The big problem with the bard in D&D is that it doesn't really feel like a bard. It's useful as a spellcaster, sure, but there's very little overlap between its power and its theme. Your useful abilities don't feel like bard abilities. When I was writing Gishes & Goblins, I felt like this was a problem that needed to be addressed.

Obviously, there's the issue that playing a lute is kind of a silly thing to do in combat; but if you aren't playing a lute, then you aren't really acting like a bard. My solution to that was multi-classing. In my game, bard exists only as a multi-class option, which any class can take in lieu of their sub-class. Nobody is only a bard. So you can be a fighter/bard, and you still get all of your primary fighter features, but you also have the option of doing bard stuff when the situation calls for it. Or you can be a wizard/bard, and you still get as many spell slots as any other wizard, but you also get bard stuff.

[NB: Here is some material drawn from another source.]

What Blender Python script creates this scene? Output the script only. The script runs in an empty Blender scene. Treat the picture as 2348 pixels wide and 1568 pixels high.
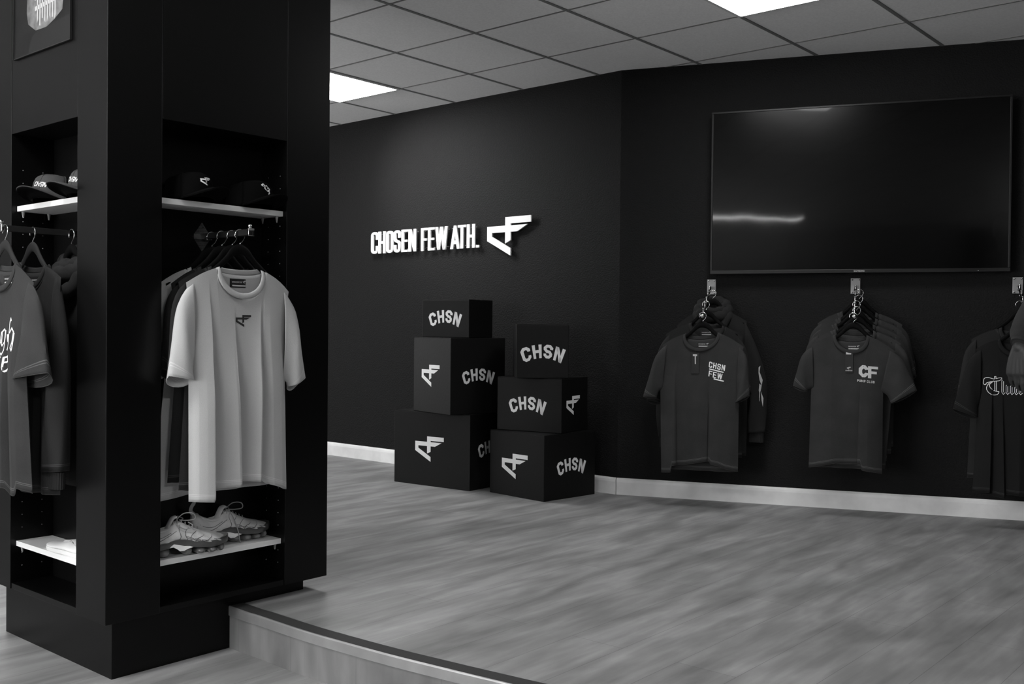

As for what the bard stuff does, it's mostly just AoE de-buffs for as long as you keep playing. You start with a bane effect, and progress through fear, slow, vulnerability to energy, confusion, and exhaustion. None if it is limited by rests, so you always have the option of using the right song for the situation at hand.

I also gave them disintegrate at-will, by playing a musical instrument, as their capstone ability. (If you play any of the later releases of Final Fantasy IV, the bard eventually becomes the most powerful character in the game, hitting almost every enemy in the final dungeon for 9999 damage with his harp.)
 

Tony Vargas

Legend
I like to bash on the bard, because well, what kind of adventurer brings a lute to a swordfight? It doesn't help that Monty Python makes them seem
TBF, that's a take on a sort of fantasy minstrel.

...but I secretly :censored: think that the bard should be the best class, hands-down. Others agree that the bard needs some uplifting...Have you saved a bard lately? Do they need saving?
The D&D Bard has actually had a pretty good run the last 20 years or so. Though it was roundly mocked in 3.x, it /was/ a full caster, could be creadible in a leader/support role, and rated Tier 3, compared to the Fighter (talked up as a natural party leader, but with no mechanical support) at Tier 5.
In 4e it was a full-function leader to rival the Cleric & Warlord, and it got a reasonably respectable treatment in the Essentials Skald.
In 5e the Bard is a full caster with 9 levels of spells, is the only non-Rogue in the PH with Expertise, and is held back from a candidate for "best class" only by being a spontaneous rather than neo-Vancian caster - even so, a case can be made that it belongs in Tier 1.
 




I like to bash on the bard, because well, what kind of adventurer brings a lute to a swordfight?

...

Have you saved a bard lately? Do they need saving?

I'm occasionally annoyed that a bard HAS to be a separate class. One great way to "save" the bard is to simply give the fighter a decent number of skill points and/or appropriate feat, combat maneuver, martial archetype, or whatever you call in your given edition. Then the bard can just be any warrior who happens to play some songs. In a setting where magic is real and can be performed completely silently, there's no reason the musician should have to have highly specialized magic to use perfectly realistic melodic skills.
 

One of my players multiclasses as a pirate captain and a bard. His inspirational songs fit well with a captain trying to inspire his crew in battle. Plus, since he is often at the wheel of his ship, singing is one of the ways in which he can still aid his allies in combat. A bard can be pretty fantastic, depending on how you play him.
 

The crunch of gameplay mechanic can be fixed, and bards can be good deuteragonists in the hands of a good storyteller, (for example the main character of "Kubo and the two strings" is a good example) but in D&D to be a magic singer idol isn't easy. If they have to play music they aren't good for silent stealth operations, and in the battlefield to play as a "cheerleader" isn't so fun while the rest of the group are slapping bad guys. To play Patapon videogame, or Guitar Hero, would be funnier. Its music could be used as a "whistled language" to give orders to troops can't understands words from a human voice among the noises.

They can't be only a hybrid stealth-spellcaster class with some buffer gifts.

If the videogame "Brutal Legend" where a D&D world... how would be the epic metal bard, like the rockstar clas by Little Red Goblin publisher?

* TV tropes shows examples of magic music and magic singer idols. Maybe this could help to get inspiration.